Go through the material below and copy each line where the word "This" appears.

** START Provided data **

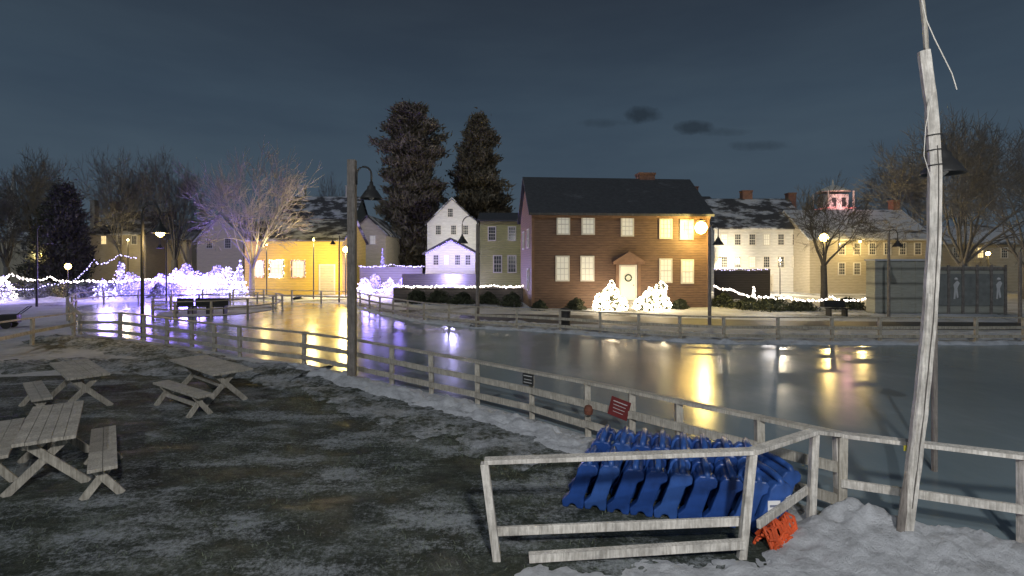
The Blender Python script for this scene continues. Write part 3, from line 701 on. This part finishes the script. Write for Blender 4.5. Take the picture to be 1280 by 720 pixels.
# ================================================================= TREES
bare_tree('large spreading bare tree lit violet from below',X(315,46),46,Z(172,46),9.6,3,M_barkp,5,trunk=.2,rad=.22,fork=8,mn=.026)
bare_tree('bare tree behind tan houses',X(152,70),70,Z(178,70),8,4,M_bark,6,fork=6,mn=.026)
bare_tree('bare tree behind tan houses',X(218,72),72,Z(182,72),8.5,5,M_bark,6,fork=6,mn=.026)
bare_tree('bare tree behind tan houses',X(190,80),80,Z(200,80),7,25,M_bark,5,fork=5,mn=.03)
bare_tree('bare tree near the steeple',X(45,64),64,Z(178,64),9,6,M_bark,6,fork=6,mn=.024)
bare_tree('bare tree near the steeple',X(8,60),60,Z(205,60),8,7,M_bark,6,fork=6,mn=.023)
bare_tree('bare tree with dark limbs beside amber lamp',X(1030,36),36,Z(212,36),6.2,8,M_barkd,5,rad=.2,trunk=.3,fork=6)
bare_tree('dense twiggy bare tree above grey wall',X(1205,40),40,Z(122,40),12.5,9,M_bark,6,rad=.24,trunk=.2,fork=9,mn=.017)
bare_tree('bare tree behind tan long house',X(1140,62),62,Z(165,62),9,10,M_bark,6,fork=6,mn=.024)
bare_tree('bare tree at street edge',X(1285,44),44,Z(150,44),9,12,M_bark,6,fork=6,mn=.017)
bare_tree('small bare tree behind far houses',X(415,84),84,Z(215,84),7,14,M_bark,5,fork=5,mn=.03)
conifer('broad tall pine with rounded dark crown',X(515,72),72,Z(140,72),9.2,31,40000,'oval',z0=.1,size=.75,nb=200)
conifer('tapering tall spruce with uneven limbs',X(598,78),78,Z(149,78),15.5,32,40000,'cone',z0=.1,size=.75,pw=.72,nb=200)
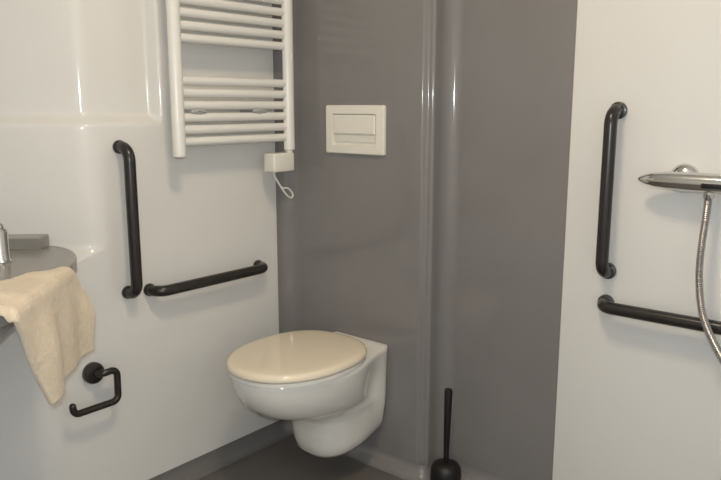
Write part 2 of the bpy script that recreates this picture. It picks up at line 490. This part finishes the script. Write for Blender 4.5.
# ------------------------------------------------------------------ washbasin counter on the slanted wall
O2 = Vector((0, -BEND))
ZT = .82
def un(u, n, z):
    p = O2 + DG*u + DN*n
    return Vector((p.x, p.y, z))
def basin():
    t = thing('washbasin', 'grey washbasin counter under the cream towel', 'washbasin', un(.4, .0, ZT))
    # plan outline (u along the wall to the left, n out of the wall)
    pts = [(.95, .004), (.16, .004)]
    ol = [(.95, .012), (.14, .012)] + [(.14 - .158*math.sin(a), .012 + .30*(1-math.cos(a))) for a in [PI/2*k/10 for k in range(1, 11)]]
    ol += [(-.018, .42)] + [(.062 - .08*math.cos(a), .62 + .08*math.sin(a)) for a in [PI/2*k/8 for k in range(9)]] + [(.4, .70), (.95, .70)]
    ol += [(.95, .35)]
    fine = []
    for (u0, n0), (u1, n1) in zip(ol, ol[1:] + ol[:1]):
        m = max(1, int(math.hypot(u1-u0, n1-n0)/.04))
        fine += [(u0 + (u1-u0)*k/m, n0 + (n1-n0)*k/m) for k in range(m)]
    ol = fine
    bm = bmesh.new()
    cu, cn = .45, .36
    def ring(z, ins): return [un(u + (cu-u)*ins, n + (cn-n)*ins, z) for u, n in ol]
    bowlring = lambda k, z: [un(.52 + .30*k*math.cos(a), .38 + .22*k*math.sin(a), z) for a in angs]
    angs = [math.atan2((n-.38)/.22, (u-.52)/.30) for u, n in ol]
    loft(bm, [ring(ZT-.034, .04), ring(ZT-.034, 0), ring(ZT-.005, 0), ring(ZT-.0015, .006), ring(ZT, .015), bowlring(1.05, ZT), bowlring(1.0, ZT-.006), bowlring(.93, ZT-.05), bowlring(.75, ZT-.10), bowlring(.4, ZT-.125), bowlring(.08, ZT-.13)], cap0=False)
    part('countertop', bm, M_COUNT, t, angle=50)
    bm = bmesh.new()
    A = [(.122, .004), (.95, .004), (.95, .068), (.125, .068)]
    loft(bm, [[un(u, n, ZT-.002) for u, n in A], [un(u, n, ZT+.027) for u, n in A], [un(u + (.004 if u < .5 else 0), n - (.004 if n > .05 else 0), ZT+.030) for u, n in A]])
    part('upstand', bm, M_COUNT, t, smooth=False)
    # moulded shell under the counter, its right side falling to the left
    bm = bmesh.new()
    sec = [(.03, ZT-.036), (.034, ZT-.078), (.08, ZT-.105), (.28, ZT-.19), (.95, ZT-.20), (.95, ZT-.036)]
    loft(bm, [[un(u, .16, z) for u, z in sec], [un(u, .62, z) for u, z in sec], [un(u+.006, .63, z+.003) for u, z in sec]], close=False)
    part('basin_shell', bm, M_UNDER, t, smooth=False)
    bm = bmesh.new()
    tube(bm, smooth_path([un(.030, .655, ZT-.03), un(.030, .655, ZT-.092), un(.07, .655, ZT-.112), un(.28, .655, ZT-.20), un(.95, .655, ZT-.21)], .01, 5), .0055, 12)
    part('towel_rail', bm, M_FLANGE, t, label='thin dark rail under the front edge')
    return t
basin()

def tap():
    c = un(.163, .235, ZT)
    t = thing('basin_tap', 'chrome mixer tap standing on the grey washbasin counter', 'tap', c)
    bm = bmesh.new()
    lathe(bm, [(.027, 0), (.0275, .004), (.024, .008), (.0225, .012), (.0225, .075), (.021, .082), (.017, .086)], c, seg=32)
    b = part('body', bm, M_CHROME, t)
    bm = bmesh.new()
    d = Vector((DG.x, DG.y, 0)); n = Vector((DN.x, DN.y, 0))
    tube(bm, [c + Vector((0, 0, .045)) + d*.01, c + Vector((0, 0, .062)) + d*.06 + n*.03, c + Vector((0, 0, .06)) + d*.12 + n*.06, c + Vector((0, 0, .05)) + d*.135 + n*.068], lambda i, k: (.014, .0125, .0115, .010)[i], 18)
    part('spout', bm, M_CHROME, t)
    bm = bmesh.new()
    tube(bm, [c + Vector((0, 0, .088)), c + Vector((0, 0, .097)) + d*.05, c + Vector((0, 0, .108)) + d*.09], lambda i, k: (.015, .009, .006)[i], 16, rounded=True)
    part('lever', bm, M_CHROME, t)
tap()

# ------------------------------------------------------------------ towel draped over the counter's right edge
def towel():
    bm = bmesh.new()
    NB, NA = 74, 66
    UE, NE = -.034, .69        # counter edges
    r = .016
    LIN, HANG = .26, .24
    def wrap(d, r):           # d: distance past the edge start -> (horizontal advance, drop)
        if d < 0: return d, 0
        if d < r*PI/2: return r*math.sin(d/r), r*(1-math.cos(d/r))
        return r, r + d - r*PI/2
    grid = []
    for i in range(NB+1):
        b0 = b = -LIN + (LIN+HANG)*i/NB
        # extent along the counter edge (from the wall outwards)
        back_lim = .355 + min(.26, max(0, -b)*1.25) - (.045*sstep(b/.2) if b > 0 else 0) - .018*math.sin(b*21)
        front_lim = NE + .014 + .006*math.sin(b*18) if b < 0 else NE + .030 - .120*(b/HANG)**.85
        row = []
        for j in range(NA+1):
            a = back_lim + (front_lim-back_lim)*j/NA
            b = b0*(1 - .10*(1-j/NA)) if b0 > 0 else b0      # hangs a little shorter towards the wall
            ha, dz1 = wrap(b, r)
            na, dz2 = wrap(a - (NE - r + .008), r)
            n = min(a, NE - r + .008) + (na if a > NE - r + .008 else 0)
            u = UE + r - .008 - ha if b > 0 else UE + r - .008 - b
            z = ZT + .0082 - dz1 - dz2*(1 if b < .03 else max(0, 1-(b-.03)/.05))
            # folds
            w = .0045*math.sin(a*34 + b*9) + .003*math.sin(a*71 - b*22 + 1)
            if b > .02:
                k = sstep((b-.02)/.12)
                u -= k*(.010 + .008*math.sin(a*24+.6) + .006*math.sin(a*47)) 
                u -= .010*k*sstep((.50-a)/.2)
            else:
                z += max(0, w)*.7 + .006*sstep((-b)/.05)*sstep((a-back_lim)/.06)*abs(math.sin(a*13+b*11))*.6
            row.append(bm.verts.new(un(u, n, z)))
        grid.append(row)
    for a, b in zip(grid, grid[1:]):
        for j in range(NA): bm.faces.new((a[j], a[j+1], b[j+1], b[j]))
    o = obj('towel', bm, M_TOWEL, angle=180)
    c = un(.0, .5, ZT)
    o.data.transform(Matrix.Translation(-c)); o.location = c
    m = o.modifiers.new('thickness', 'SOLIDIFY'); m.thickness = .012; m.offset = 0
    tx = bpy.data.textures.new('terry', 'CLOUDS'); tx.noise_scale = .012; tx.noise_depth = 2
    m = o.modifiers.new('subd', 'SUBSURF'); m.levels = 1; m.render_levels = 1
    m = o.modifiers.new('pile', 'DISPLACE'); m.texture = tx; m.strength = .0022; m.mid_level = .5
    tag(o, 'cream terry towel draped over the end of the washbasin counter', 'towel')
towel()

# ------------------------------------------------------------------ lamp on the ceiling (above the view)
def ceiling_lamp(x, y):
    t = thing('ceiling_light', 'round white ceiling lamp in the middle of the ceiling', 'ceiling light', (x, y, ZC))
    bm = bmesh.new(); lathe(bm, [(.17, 0), (.17, -.03), (.155, -.034)], (x, y, ZC), seg=40)
    part('base', bm, M_ENAMEL, t)
    bm = bmesh.new(); lathe(bm, [(.152, -.034), (.15, -.05), (.13, -.068), (.09, -.080), (.04, -.086), (.002, -.087)], (x, y, ZC), seg=40)
    part('diffuser', bm, M_LAMP, t, label='glowing warm diffuser')
ceiling_lamp(1.15, -1.0)

# ------------------------------------------------------------------ camera, flash, world, view
CAM = Vector((1.8368, -1.7909, 1.2))
cd = bpy.data.cameras.new('camera'); cam = link(bpy.data.objects.new('camera', cd))
cam.location = CAM; cam.rotation_euler = (math.radians(90) - math.atan(135/720), 0, math.radians(40))
cd.sensor_width = 36; cd.lens = 36*720/721; cd.clip_start = .02
sc.camera = cam

fl = bpy.data.lights.new('camera_flash', 'POINT'); fl.energy = 18; fl.color = (.88, .94, 1); fl.shadow_soft_size = .018
fo = link(bpy.data.objects.new('camera_flash', fl)); fo.location = CAM + Vector((.03, -.03, .06))

w = bpy.data.worlds.new('world'); sc.world = w; w.use_nodes = True
w.node_tree.nodes['Background'].inputs['Color'].default_value = (.9, .92, 1, 1)
w.node_tree.nodes['Background'].inputs['Strength'].default_value = .05

vs = sc.view_settings
vs.view_transform = 'Standard'; vs.look = 'None'; vs.gamma = 1; vs.use_curve_mapping = False
vs.exposure = 1.05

** END Provided data **

* [Solution to the problem]:
The Blender Python script for this scene continues. Write part 3, from line 701 on. This part finishes the script. Write for Blender 4.5. Take the picture to be 1280 by 720 pixels.
Write part 2 of the bpy script that recreates this picture. It picks up at line 490. This part finishes the script. Write for Blender 4.5.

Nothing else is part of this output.